De Gruyter (2016) h/b 452pp £89.99 (ISBN 9783110472523)

In this volume of 21 papers arising from a conference in honour of Frederick Ahl (a ‘Fredschrift’ of course), all contributors start from ‘critical issues that have been at the centre of Frederick Ahl’s scholarship’ although there is no uniformity imposed—hardly surprising given the potential of wordplay to ‘destabilize the advertised certainties of authoritarian regimes’ and Ahl’s ‘study of wordplay not as a mere poetic ornament … but as fundamental to the politics of Latin poetry’. The volume has been restricted to Latin authors to achieve some ‘thematic coherence’. Virgil features most prominently, Ovid, Lucan, Statius and Seneca also receive more than one paper and Horace, Calpurnius Siculus and Silius Italicus are each represented by a single contribution. To discuss every paper would go well beyond this review’s allotted length, but a look at some of the detail from a few can offer a taste of the rich and varied contents.

The volume opens with Rhiannon Ash’s lucid discussion of poets in Tacitus. Her approach is not merely to examine how Tacitus represents named poets but (modestly) ‘to shed some light’ on poetry as a ‘decisive force (or not)’ for ‘socio-political change’. Tacitus may have written prose with a distinctly poetic flavor, but he includes poets and their performance in his narrative where they ‘intersect’ with those in power.

Ioannis Ziogas looks at legal language in Ovid, from the individual word (carmen as legal formula/pronouncement, OLD 1e) to the challenge of the Ars Amatoria and the story of Acontius and Cydippe. Cicero’s Pro Caelio and the Ars receive some attention and the comparison suggests a field for further research. Gregson Davis engages with the controversial issue of the killing of Turnus, finding a justification for Aeneas’ ira and symbolically taking ‘his place within the sanctified space of Mars Ultor.’ Peter Davis looks at free speech in Aeneid 11 and Metamorphoses 2-3 and detects a shift from public to private freedom, reflecting the change of political circumstances.

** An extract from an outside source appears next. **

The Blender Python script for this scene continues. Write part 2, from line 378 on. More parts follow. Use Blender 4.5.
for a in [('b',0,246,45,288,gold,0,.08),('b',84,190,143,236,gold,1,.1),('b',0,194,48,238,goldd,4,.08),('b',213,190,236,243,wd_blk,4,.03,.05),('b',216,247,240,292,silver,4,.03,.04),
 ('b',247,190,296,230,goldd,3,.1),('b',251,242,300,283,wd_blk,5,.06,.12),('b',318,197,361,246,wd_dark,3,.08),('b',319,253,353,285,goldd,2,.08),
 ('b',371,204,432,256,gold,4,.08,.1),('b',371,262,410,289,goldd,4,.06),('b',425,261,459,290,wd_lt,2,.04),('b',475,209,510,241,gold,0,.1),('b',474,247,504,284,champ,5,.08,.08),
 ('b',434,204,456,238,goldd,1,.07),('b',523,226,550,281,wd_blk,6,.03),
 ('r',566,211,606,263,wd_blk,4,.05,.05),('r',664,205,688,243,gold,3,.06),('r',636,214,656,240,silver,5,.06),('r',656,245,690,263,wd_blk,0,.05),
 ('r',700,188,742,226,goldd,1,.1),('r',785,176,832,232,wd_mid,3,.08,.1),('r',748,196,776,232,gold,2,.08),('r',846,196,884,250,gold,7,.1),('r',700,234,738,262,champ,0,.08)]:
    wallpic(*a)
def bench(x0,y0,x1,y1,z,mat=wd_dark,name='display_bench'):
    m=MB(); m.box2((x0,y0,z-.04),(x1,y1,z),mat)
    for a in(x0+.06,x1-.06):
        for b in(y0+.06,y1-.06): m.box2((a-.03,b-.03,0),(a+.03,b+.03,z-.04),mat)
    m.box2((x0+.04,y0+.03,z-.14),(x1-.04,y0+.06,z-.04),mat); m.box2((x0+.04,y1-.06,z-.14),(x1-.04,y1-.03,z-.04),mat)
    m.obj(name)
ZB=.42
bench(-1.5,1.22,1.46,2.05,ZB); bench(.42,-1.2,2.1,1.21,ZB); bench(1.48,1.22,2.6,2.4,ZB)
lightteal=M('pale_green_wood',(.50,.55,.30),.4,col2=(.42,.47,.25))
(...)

Not every paper is free from slips. Emily Gowers, on Dido/bubo and much more, warns readers ‘to put on a stout pair of wings and suspend themselves at all times over an ocean of disbelief.’ A caveat that could well apply to much of the book. When making a link between Dido and bubo she observes that the two are the only Latin nominative nouns to have a sequence ‘consonant-vowel-same consonantō’ (sic). When this sequence is sought in verbs, some join the list with no initial consonant (olo, oro and ovo). There is also a slightly misleading claim: ‘nine out of ten occurrences of Dido in Book 4 come at the end of a line (as with bubo).’ The statistic looks less convincing after a rough count yields nine out of fifteen. Dido she claims is always in the nominative (p. 111). This is to ignore the vocative in 408; and then, on (p.115) et nomine Dido / saepe vocaturum (383-4), it is ‘not nominative’, ‘possibly an accusative’ (see OLD and Austin ad loc.) but ‘more likely vocative.’ These are minor points of detail, for Dido is the only form used by Vergil, whatever the case may be.

Amor and mora anagrams for Roma are used effectively to explore the Aeneid by Jay Reed, but wordplay needs some control to prevent it becoming simply a word game. The discovery of another Publius Vergilius Maro ‘signature’ by Joshua Katz seems to take us to a back alley of scholarship instead of illuminating the highway. His discovery of the sequence Me VERo Primum at Georgics 2. 475 in a ‘very special’ context is preceded by other examples: PV…VE…MAR (Aen. 12. 587-8), MA…VE…PV (Georgics 1.429-433, a ‘skipped line acrostic’!) and P…VER…MA (Georgics 2.321-327). This example has vere (319)…ver…ver…vere, the last of which is followed by tument, and tum at the beginning of the next line, clearly referencing (!) Vertumnus, the god who can change into anything (cf. Ahl, Metaformations p. 316-7).